Niayesh Afshordi (left) is professor in the Department of Physics and Astronomy at the University of Waterloo and associate faculty at the Perimeter Institute for Theoretical Physics in Ontario, Canada. He was a consultant to PBS’s NOVA, and outlets including Scientific American, Science, the Guardian, and the New York Times have featured his work. Phil Halper is a fellow of the Royal Astronomical Society and the creator of the popular YouTube series Before the Big Bang. His astronomy images have been featured in the Washington Post, the BBC, and the Guardian. Their book is Battle of the Big Bang.
Why cosmology?
Cosmology is the study of the universe, its distribution, its fate and origins. As a species we are fascinated by origins, we trace out family trees, treasure photos of the past and religious creation stories are ubiquitous across cultures. But with the dawn of twentieth century, it’s finally been possible to scientifically model the evolution of the cosmos and probe these deep question that we crave answers for. We’ve come a long way in our understanding but there’s still far to go. Surely nothing can be more tantalising than revealing the trigger of the Big Bang.
Why this book?
The Big Bang is where perhaps the biggest gap exists between what the public think and what professional scientists accept. We are told that the Big Bang has proven a beginning of time or that it came from an infinitely dense singularity or even that it came from nothing. But science says none of these things. The Big Bang only says the universe was in a hot dense state some 14 billion years ago. What came before is an open question, one we try to address and explore. We wanted to show what was established about the Big Bang and what remains mysterious. To revel in the wonder of the different possible histories of the universe that cosmologists are imagining but to provide caution against false certainty.
Is a theory that will never be experimentally or observationally verified science at all?
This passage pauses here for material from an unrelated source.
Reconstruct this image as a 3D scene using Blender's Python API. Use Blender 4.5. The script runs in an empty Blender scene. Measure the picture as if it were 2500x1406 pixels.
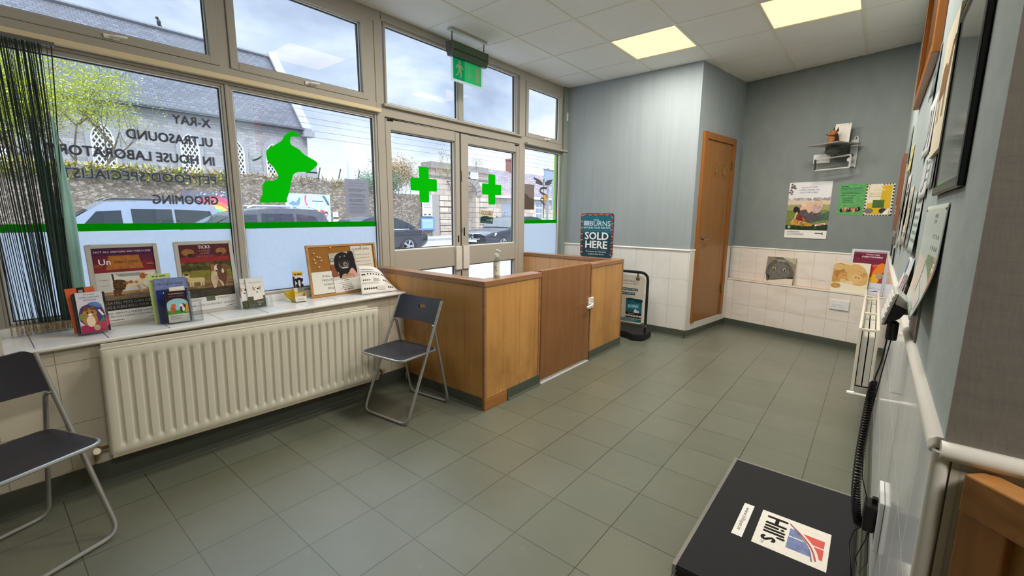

It’s tempting to write a two letter answer to this question: No. However, it’s often the case that things are more complicated than they seem. What is at stake is a tricky philosophical question called the demarcation problem. How do we tell science from non-science? A lot of physicists believe this was solved by Sir Karl Popper who suggested that a theory is scientific if it can be falsified by some imaginable experiment. But many philosophers think this is overly simplistic. Any theory can be saved from falsification by adding an auxiliary hypothesis, how do we know if the auxiliary hypothesis is reasonable or not? If a theory isn't testable now, does that mean it never will be? After all, when Aristarchus suggested the heliocentric model, he couldn't have possibly imagined that it would be tested by a telescope thousands of years later. How do we develop theories so that they are testable if we banish ones that are not yet so? Speculation is part of science, and we should embrace it, but at the same time we must not mistake speculation as fact. Only theories that are thoroughly tested can be admitted into our cathedral of scientific knowledge, but that doesn't mean those that haven’t aren’t legitimate parts of the discourse. Ultimately, science as Feynman put it, is 'imagination in a straight jacket' a straight jacket made of observational data.
What’s next?
For us, writing the book was a wonderful but lengthy process. Perhaps we will do another, but there will certainly be a break. How long that would be might depend on how well The Battle of the Big Bang is received. So, if you want more, post those 5 star reviews!
What’s exciting you at the moment?
There are so many existing new developments in cosmology and fundamental physics it’s hard to know where to start. From the Hubble tension to the possibility that dark energy might not be a constant after all, to new telescopes like Euclid, Roman, Event Horizon, Sphere X and many more. But for us the most exciting thing is the new window to the universe revealed by gravitational wave astronomy. This has the potential to probe black holes, maybe even finding echoes from the abyss, the quantum hearts of these astrophysical monsters. More importantly, the Big Bang may have emitted gravitational waves that future probes could detect and perhaps distinguish between the models we examine, revealing a winner in The Battle of the Big Bang.